Abigail Silbert, Sam Park, and Greg Attra sat together and reminisced about the Bologna overseas study program, which all three participated in during 2011-12. Abby will be teaching high school English in the Lombardy region of Italy next year, while Sam has applied to an MA program at the University of Gastronomical Sciences in the town of Bra, in the Piedmont region of northern Italy. Greg has a job lined up with Senator Angus King in his home state of Maine this summer, and he plans to pursue a degree in public service and social policy analysis at the Muskie School of Public Service of the University of Southern Maine.
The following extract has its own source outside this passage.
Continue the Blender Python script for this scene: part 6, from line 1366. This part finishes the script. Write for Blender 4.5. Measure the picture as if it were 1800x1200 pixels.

French graduates Eleanor “Ellie” Berry and Bailey Hacker will both be teaching English at secondary schools in France next year through the French government teaching assistant program, while Jessica Johnson is looking forward to returning to francophone Africa, specifically Senegal, where she studied on IU’s Dakar program in Summer 2011. She has been admitted to a dual MA program in African Studies and Public Affairs at IUB for next fall.
In all, 30 French majors and 9 Italian majors are set to graduate this month. Congratulations to all our graduates. May your knowledge of French and Italian enrich your lives for years to come!